Below are some records. Say in a single number how many of their lines include the word "Treat".

Extracted data entries:
<<<<
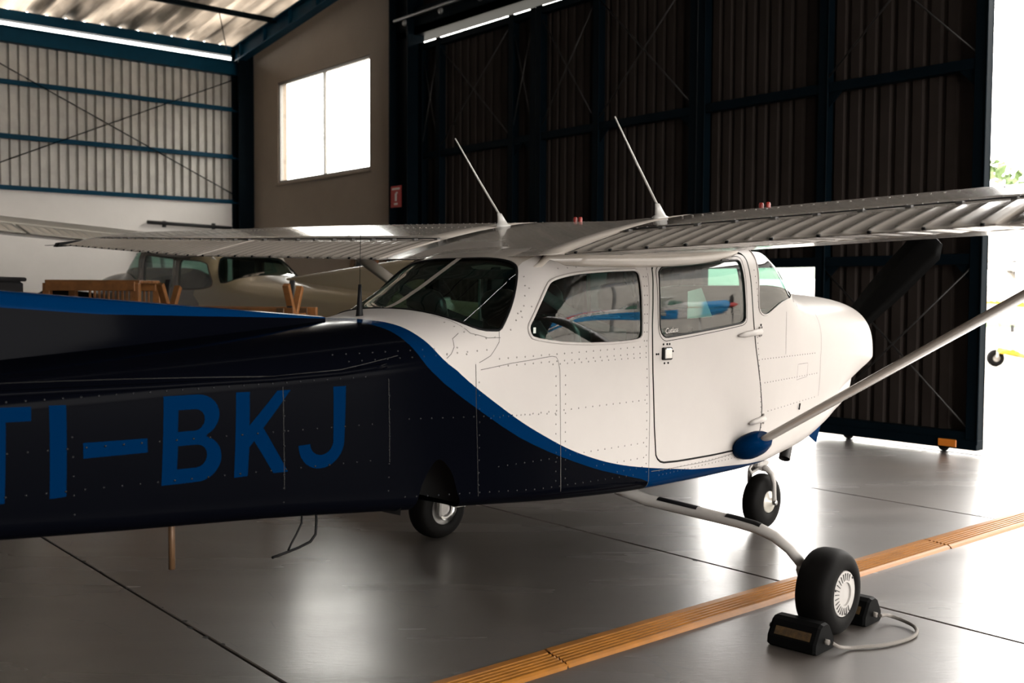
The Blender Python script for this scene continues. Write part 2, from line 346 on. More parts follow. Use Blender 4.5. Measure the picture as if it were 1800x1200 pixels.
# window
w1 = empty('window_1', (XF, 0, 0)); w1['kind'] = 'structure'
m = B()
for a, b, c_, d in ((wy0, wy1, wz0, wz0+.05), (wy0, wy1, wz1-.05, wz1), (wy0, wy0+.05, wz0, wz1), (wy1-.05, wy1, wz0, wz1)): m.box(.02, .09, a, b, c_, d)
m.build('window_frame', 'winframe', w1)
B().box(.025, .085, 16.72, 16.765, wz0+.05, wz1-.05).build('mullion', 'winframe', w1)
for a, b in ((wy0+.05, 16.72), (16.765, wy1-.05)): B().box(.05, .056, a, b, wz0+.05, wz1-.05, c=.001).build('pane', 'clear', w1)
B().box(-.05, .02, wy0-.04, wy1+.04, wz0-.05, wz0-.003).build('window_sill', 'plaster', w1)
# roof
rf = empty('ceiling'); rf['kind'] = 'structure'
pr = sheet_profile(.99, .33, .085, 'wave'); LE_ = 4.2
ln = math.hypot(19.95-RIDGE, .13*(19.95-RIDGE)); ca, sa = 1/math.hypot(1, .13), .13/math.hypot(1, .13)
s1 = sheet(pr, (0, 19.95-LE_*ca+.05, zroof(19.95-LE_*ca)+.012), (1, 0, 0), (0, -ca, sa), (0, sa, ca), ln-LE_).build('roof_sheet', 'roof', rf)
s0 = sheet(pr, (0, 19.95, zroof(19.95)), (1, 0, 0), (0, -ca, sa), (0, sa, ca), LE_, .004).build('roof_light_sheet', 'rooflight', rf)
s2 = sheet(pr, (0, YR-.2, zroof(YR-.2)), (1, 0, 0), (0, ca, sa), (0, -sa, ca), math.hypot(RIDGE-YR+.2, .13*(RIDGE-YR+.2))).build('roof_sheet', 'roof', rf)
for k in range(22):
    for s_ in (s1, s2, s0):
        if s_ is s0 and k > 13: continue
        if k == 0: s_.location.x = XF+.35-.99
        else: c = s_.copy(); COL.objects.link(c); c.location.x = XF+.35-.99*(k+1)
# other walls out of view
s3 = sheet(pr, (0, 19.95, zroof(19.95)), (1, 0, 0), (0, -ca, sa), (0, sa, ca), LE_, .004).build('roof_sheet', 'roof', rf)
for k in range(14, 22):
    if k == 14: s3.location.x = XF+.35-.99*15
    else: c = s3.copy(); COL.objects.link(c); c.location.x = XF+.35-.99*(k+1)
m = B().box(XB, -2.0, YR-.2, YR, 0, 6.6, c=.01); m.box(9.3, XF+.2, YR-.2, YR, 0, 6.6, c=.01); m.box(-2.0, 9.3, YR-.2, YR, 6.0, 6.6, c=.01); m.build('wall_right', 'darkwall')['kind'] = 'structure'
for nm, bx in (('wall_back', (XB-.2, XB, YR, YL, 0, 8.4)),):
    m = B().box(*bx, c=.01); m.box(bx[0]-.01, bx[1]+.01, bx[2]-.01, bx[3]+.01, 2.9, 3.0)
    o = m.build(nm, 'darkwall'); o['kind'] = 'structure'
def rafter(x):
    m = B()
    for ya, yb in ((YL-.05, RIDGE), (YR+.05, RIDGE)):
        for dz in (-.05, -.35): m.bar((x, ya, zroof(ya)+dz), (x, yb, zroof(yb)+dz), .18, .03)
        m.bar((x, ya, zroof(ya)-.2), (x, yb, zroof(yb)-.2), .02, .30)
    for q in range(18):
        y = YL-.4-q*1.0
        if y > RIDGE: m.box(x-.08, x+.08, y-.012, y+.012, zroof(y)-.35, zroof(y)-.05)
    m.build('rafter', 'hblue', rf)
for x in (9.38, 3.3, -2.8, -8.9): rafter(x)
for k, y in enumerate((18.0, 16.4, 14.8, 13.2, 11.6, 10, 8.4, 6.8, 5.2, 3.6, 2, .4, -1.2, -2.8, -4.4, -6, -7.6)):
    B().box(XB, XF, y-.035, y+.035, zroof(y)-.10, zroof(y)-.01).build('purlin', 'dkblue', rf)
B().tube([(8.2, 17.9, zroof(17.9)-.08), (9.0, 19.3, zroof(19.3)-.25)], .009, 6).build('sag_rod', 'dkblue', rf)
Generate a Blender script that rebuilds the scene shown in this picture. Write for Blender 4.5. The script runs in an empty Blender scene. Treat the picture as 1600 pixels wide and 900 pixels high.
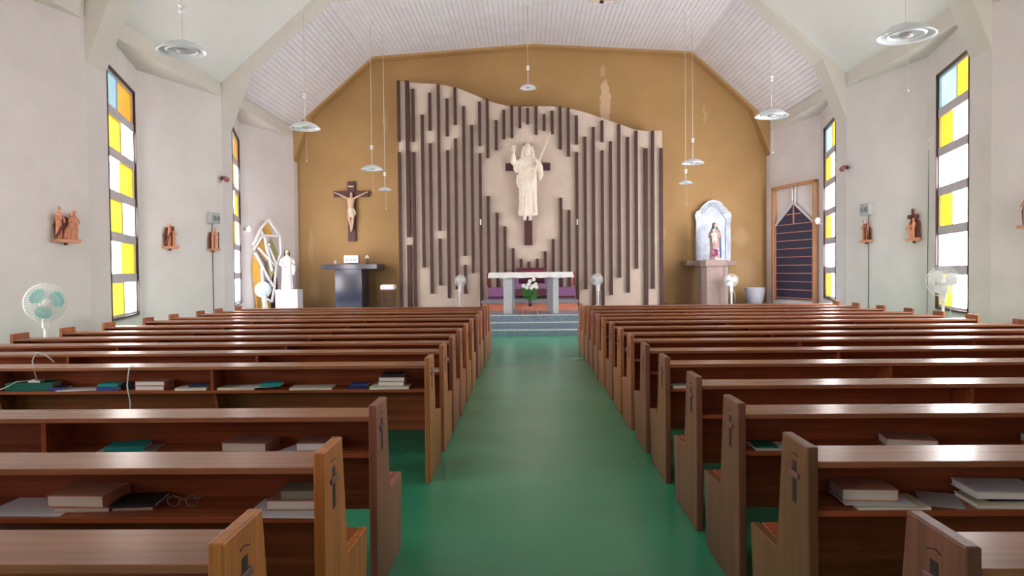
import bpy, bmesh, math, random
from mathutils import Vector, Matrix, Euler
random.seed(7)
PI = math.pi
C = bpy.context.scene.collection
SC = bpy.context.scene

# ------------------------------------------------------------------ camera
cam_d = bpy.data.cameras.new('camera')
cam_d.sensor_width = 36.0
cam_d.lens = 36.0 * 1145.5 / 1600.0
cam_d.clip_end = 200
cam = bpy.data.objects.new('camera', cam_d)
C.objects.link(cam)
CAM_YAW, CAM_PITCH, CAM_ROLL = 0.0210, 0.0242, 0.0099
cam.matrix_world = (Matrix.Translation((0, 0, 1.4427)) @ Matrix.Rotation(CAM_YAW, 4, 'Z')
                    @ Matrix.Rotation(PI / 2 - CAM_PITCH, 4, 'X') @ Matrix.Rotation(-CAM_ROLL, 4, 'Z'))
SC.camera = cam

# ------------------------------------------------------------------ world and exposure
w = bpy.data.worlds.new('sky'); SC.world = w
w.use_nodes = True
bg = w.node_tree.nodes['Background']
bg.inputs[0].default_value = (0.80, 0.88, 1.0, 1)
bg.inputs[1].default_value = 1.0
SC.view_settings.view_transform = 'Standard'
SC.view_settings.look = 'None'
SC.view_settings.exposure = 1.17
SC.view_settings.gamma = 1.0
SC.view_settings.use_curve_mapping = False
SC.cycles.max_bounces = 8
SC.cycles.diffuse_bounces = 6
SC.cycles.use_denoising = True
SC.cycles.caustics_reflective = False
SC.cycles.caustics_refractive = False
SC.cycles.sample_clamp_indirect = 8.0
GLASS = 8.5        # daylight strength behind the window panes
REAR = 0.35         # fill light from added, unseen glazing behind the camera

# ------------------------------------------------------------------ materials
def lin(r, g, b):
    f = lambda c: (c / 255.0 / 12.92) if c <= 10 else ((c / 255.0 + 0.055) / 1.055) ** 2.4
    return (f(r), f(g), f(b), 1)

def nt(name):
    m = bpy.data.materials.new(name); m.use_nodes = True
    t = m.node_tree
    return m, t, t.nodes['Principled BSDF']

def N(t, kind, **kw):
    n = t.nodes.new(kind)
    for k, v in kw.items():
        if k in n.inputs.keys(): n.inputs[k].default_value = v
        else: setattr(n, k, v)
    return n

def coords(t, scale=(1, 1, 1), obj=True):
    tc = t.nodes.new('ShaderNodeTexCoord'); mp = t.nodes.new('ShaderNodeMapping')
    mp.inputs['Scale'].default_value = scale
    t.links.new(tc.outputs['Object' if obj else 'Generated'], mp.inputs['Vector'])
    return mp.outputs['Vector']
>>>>
<<<<
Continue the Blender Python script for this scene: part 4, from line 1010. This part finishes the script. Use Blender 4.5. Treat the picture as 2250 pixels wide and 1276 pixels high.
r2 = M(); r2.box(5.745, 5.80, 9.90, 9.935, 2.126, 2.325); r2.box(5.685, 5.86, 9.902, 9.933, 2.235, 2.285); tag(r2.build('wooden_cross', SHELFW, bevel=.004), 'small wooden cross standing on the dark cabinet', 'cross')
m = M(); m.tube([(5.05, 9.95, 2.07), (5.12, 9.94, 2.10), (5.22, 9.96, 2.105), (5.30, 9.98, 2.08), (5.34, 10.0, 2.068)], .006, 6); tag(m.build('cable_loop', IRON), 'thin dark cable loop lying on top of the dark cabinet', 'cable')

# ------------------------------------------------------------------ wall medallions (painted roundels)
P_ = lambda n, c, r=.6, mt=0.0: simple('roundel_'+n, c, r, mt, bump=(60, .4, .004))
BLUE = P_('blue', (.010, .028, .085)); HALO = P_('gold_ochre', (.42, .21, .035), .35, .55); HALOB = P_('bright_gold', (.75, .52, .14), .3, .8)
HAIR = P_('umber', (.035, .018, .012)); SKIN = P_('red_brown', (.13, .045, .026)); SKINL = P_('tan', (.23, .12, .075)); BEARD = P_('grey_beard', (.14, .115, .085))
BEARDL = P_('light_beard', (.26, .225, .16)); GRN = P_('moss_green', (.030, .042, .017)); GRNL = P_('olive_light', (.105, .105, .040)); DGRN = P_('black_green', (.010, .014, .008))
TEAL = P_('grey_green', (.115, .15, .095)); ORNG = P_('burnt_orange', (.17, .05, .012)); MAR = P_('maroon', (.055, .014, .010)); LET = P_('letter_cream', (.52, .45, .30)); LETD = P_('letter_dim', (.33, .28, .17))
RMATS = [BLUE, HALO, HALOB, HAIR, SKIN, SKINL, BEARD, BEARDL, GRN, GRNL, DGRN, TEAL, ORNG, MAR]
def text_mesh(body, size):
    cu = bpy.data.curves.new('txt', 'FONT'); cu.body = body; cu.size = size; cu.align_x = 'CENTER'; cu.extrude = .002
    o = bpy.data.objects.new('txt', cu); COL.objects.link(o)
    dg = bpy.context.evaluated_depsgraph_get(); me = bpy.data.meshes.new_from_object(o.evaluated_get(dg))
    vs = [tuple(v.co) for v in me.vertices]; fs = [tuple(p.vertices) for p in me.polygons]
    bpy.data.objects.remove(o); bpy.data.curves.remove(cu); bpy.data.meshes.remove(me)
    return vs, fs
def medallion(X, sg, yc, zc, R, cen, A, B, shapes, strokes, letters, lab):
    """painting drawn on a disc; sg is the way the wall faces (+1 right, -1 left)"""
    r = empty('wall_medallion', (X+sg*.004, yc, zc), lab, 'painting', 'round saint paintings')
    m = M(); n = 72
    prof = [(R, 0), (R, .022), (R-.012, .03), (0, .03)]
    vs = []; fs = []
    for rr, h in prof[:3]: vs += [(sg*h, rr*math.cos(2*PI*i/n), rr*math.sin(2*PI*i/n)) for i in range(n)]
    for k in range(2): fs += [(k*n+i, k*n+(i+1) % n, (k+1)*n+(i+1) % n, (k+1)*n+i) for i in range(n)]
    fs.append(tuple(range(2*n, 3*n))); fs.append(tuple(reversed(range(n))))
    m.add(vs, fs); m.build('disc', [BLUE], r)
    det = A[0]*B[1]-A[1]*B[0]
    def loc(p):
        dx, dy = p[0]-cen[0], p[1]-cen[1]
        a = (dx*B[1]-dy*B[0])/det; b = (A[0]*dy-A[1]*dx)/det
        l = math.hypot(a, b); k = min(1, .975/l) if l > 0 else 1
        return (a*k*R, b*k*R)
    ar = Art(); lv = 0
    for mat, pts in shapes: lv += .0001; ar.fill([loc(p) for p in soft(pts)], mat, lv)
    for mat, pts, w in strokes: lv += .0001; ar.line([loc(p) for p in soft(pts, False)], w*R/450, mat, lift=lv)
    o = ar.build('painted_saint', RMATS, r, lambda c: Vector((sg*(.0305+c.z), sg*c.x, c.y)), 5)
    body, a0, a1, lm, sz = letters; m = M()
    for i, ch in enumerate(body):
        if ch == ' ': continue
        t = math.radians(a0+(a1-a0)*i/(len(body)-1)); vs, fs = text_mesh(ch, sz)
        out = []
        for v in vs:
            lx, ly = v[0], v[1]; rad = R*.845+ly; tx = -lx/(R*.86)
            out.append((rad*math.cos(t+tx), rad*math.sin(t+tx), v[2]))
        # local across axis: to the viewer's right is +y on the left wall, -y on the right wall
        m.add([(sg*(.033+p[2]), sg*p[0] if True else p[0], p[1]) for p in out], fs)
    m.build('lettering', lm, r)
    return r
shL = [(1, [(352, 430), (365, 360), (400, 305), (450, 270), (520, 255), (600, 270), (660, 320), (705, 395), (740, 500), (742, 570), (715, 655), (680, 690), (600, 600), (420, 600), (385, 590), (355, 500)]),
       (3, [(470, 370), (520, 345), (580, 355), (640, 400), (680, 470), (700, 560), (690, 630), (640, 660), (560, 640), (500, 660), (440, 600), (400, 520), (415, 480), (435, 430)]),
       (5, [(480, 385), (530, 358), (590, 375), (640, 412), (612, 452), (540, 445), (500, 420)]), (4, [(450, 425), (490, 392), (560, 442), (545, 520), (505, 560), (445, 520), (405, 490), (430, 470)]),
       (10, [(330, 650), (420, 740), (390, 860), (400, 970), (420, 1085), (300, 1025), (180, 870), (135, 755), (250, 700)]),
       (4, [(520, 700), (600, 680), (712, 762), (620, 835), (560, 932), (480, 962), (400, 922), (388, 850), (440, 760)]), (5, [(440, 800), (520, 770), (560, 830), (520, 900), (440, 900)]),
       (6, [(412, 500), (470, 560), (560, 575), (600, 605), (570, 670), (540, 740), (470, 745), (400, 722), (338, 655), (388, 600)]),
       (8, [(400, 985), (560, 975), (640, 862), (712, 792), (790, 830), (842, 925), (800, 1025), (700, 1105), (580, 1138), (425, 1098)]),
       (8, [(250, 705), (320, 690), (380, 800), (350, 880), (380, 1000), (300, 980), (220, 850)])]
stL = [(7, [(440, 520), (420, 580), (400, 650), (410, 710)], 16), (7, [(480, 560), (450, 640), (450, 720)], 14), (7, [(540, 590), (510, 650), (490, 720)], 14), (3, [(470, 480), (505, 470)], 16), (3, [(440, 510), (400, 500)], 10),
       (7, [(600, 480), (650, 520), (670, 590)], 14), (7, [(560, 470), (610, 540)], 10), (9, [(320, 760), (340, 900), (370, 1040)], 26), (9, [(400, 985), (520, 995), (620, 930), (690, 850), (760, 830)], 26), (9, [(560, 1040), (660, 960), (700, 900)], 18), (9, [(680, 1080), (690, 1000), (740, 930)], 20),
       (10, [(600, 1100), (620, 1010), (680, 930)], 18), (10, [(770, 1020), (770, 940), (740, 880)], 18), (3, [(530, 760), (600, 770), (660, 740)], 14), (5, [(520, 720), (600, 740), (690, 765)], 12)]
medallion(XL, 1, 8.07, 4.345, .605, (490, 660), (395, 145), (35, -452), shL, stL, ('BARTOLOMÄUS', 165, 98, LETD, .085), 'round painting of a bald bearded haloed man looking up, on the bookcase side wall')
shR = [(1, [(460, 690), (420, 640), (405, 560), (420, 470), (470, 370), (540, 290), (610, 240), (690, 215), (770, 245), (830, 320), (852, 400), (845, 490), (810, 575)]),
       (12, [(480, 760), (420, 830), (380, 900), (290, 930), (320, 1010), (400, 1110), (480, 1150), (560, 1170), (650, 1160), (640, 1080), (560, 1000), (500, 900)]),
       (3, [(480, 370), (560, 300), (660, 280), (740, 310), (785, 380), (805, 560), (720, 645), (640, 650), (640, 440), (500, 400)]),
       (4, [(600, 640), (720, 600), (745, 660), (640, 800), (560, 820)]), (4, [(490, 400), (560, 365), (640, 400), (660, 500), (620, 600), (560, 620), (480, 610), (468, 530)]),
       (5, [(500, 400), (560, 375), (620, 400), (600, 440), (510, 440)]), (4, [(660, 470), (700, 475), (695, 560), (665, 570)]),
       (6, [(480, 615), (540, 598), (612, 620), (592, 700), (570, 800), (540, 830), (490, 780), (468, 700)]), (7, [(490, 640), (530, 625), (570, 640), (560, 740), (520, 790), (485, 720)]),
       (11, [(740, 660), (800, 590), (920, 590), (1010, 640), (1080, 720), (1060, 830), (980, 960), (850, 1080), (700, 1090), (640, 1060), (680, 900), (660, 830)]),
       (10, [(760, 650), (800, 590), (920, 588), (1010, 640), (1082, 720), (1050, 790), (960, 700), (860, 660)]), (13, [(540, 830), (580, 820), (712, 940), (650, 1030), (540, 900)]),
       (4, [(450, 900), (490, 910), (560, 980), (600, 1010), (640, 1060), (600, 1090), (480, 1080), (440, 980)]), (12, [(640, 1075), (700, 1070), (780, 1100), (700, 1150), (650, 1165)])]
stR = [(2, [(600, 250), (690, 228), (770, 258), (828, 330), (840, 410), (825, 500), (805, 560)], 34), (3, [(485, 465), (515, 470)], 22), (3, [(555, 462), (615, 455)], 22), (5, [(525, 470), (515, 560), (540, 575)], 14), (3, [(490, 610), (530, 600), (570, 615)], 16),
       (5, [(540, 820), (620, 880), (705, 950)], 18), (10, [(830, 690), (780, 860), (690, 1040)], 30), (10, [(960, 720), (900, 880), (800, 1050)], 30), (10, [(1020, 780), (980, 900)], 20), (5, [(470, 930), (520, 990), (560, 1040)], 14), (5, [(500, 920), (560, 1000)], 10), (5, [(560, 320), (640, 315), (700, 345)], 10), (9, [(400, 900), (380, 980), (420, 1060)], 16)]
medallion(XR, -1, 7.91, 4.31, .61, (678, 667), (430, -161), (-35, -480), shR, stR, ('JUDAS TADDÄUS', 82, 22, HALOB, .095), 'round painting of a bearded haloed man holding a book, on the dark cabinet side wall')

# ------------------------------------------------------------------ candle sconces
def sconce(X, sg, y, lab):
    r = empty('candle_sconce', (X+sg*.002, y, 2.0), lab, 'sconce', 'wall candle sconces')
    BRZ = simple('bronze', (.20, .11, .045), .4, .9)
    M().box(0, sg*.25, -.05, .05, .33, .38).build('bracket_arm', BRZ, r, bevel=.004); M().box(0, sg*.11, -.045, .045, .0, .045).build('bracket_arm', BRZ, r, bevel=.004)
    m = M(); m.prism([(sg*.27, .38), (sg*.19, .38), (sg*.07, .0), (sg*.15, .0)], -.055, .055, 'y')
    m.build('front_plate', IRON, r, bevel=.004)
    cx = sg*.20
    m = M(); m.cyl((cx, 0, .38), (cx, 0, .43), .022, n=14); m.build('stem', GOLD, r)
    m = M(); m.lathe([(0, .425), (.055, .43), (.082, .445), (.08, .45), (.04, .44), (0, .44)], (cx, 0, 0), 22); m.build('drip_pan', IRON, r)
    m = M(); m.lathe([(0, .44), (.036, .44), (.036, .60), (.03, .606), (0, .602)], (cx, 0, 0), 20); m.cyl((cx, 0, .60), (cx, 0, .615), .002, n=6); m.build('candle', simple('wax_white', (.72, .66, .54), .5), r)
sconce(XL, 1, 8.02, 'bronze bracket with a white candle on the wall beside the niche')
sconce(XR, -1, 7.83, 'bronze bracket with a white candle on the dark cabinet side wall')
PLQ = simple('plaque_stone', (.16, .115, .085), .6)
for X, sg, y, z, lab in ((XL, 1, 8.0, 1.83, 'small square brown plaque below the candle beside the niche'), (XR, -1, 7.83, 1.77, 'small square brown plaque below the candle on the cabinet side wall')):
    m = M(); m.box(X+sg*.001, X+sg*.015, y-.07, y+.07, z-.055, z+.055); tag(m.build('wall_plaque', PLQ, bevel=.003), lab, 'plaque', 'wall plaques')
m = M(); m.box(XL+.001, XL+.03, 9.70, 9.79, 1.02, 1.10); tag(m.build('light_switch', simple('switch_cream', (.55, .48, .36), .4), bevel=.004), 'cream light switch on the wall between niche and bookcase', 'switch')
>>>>
### Output for this exercise
2